## Problem statement
Show all lines of the listing that hold the word "wide".

## Dataset records
--- start ---

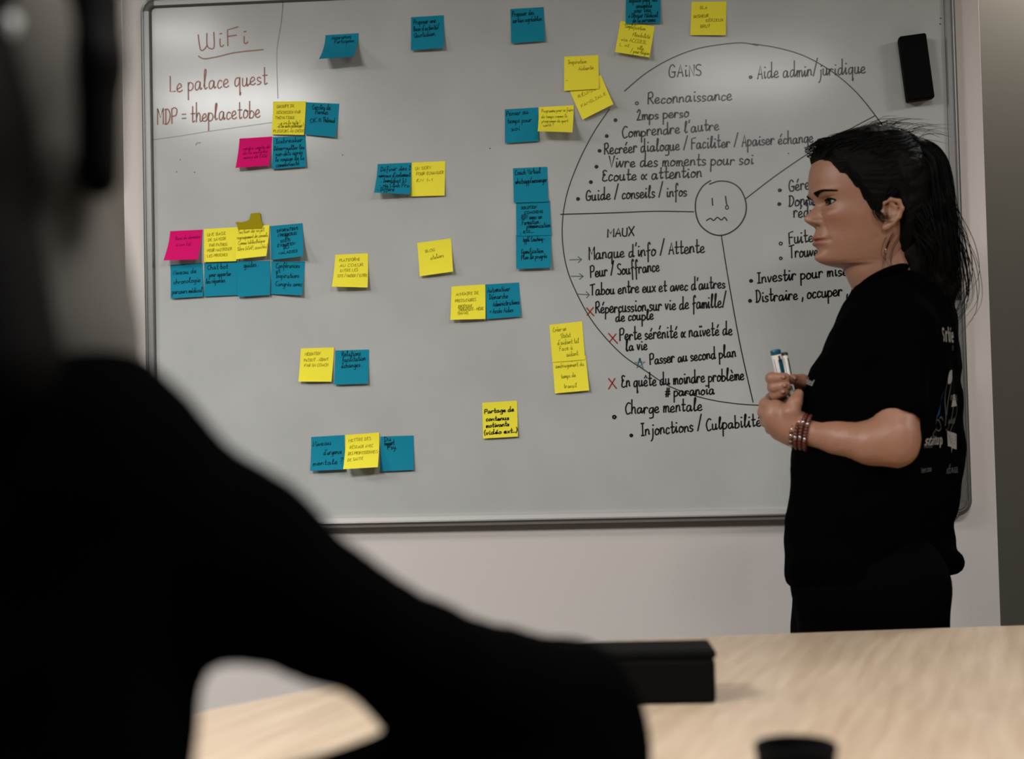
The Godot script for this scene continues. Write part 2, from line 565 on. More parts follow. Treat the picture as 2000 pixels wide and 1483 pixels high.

--- end ---
--- start ---

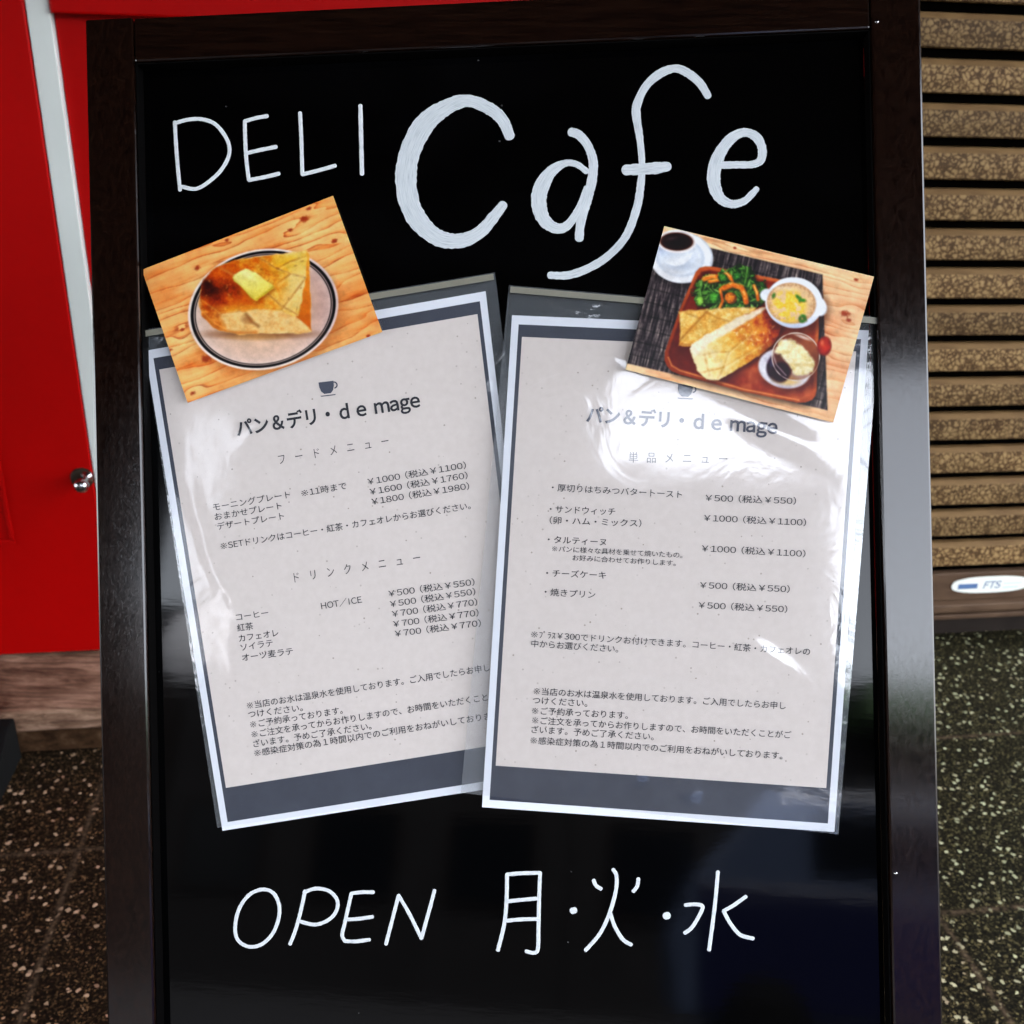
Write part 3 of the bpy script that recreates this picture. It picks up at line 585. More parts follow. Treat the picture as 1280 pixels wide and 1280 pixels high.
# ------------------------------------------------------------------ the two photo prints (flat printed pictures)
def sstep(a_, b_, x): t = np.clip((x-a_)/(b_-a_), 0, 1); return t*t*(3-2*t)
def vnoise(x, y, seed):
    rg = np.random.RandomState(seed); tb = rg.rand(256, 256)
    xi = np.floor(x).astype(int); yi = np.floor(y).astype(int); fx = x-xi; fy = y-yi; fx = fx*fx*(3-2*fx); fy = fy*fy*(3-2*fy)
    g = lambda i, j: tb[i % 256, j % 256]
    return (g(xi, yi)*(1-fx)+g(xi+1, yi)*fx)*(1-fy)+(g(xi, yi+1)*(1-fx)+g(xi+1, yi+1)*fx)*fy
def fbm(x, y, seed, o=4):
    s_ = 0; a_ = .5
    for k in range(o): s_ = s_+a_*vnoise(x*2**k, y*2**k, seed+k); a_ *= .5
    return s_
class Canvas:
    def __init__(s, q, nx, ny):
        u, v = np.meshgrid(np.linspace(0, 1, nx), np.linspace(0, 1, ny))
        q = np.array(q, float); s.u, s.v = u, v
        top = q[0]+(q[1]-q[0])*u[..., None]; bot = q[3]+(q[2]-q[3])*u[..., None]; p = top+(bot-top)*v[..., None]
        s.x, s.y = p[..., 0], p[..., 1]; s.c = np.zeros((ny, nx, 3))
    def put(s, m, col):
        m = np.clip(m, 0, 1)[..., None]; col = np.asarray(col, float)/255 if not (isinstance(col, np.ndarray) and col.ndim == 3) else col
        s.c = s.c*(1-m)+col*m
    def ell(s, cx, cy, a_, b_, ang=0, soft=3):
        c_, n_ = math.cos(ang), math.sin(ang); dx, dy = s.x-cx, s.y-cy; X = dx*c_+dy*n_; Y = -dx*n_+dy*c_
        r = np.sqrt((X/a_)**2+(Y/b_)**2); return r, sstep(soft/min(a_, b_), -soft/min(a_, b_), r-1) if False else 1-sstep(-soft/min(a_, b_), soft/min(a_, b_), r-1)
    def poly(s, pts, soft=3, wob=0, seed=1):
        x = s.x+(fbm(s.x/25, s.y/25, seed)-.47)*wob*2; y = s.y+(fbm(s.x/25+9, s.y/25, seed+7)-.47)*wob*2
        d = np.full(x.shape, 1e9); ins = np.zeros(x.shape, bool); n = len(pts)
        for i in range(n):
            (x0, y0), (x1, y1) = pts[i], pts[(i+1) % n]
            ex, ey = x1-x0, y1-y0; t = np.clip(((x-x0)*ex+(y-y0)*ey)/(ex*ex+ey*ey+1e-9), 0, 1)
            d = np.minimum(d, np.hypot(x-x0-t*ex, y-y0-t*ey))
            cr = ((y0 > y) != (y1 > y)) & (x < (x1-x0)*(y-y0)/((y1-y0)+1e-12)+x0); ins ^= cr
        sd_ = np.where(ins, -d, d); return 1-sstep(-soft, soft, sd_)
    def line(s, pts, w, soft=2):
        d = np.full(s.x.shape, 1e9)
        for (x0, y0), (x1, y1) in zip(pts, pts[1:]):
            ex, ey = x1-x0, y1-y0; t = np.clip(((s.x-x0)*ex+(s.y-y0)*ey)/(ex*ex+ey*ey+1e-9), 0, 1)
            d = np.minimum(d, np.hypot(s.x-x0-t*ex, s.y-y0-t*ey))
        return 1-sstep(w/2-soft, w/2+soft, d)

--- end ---

## Task output
The Godot script for this scene continues. Write part 2, from line 565 on. More parts follow. Treat the picture as 2000 pixels wide and 1483 pixels high.
Write part 3 of the bpy script that recreates this picture. It picks up at line 585. More parts follow. Treat the picture as 1280 pixels wide and 1280 pixels high.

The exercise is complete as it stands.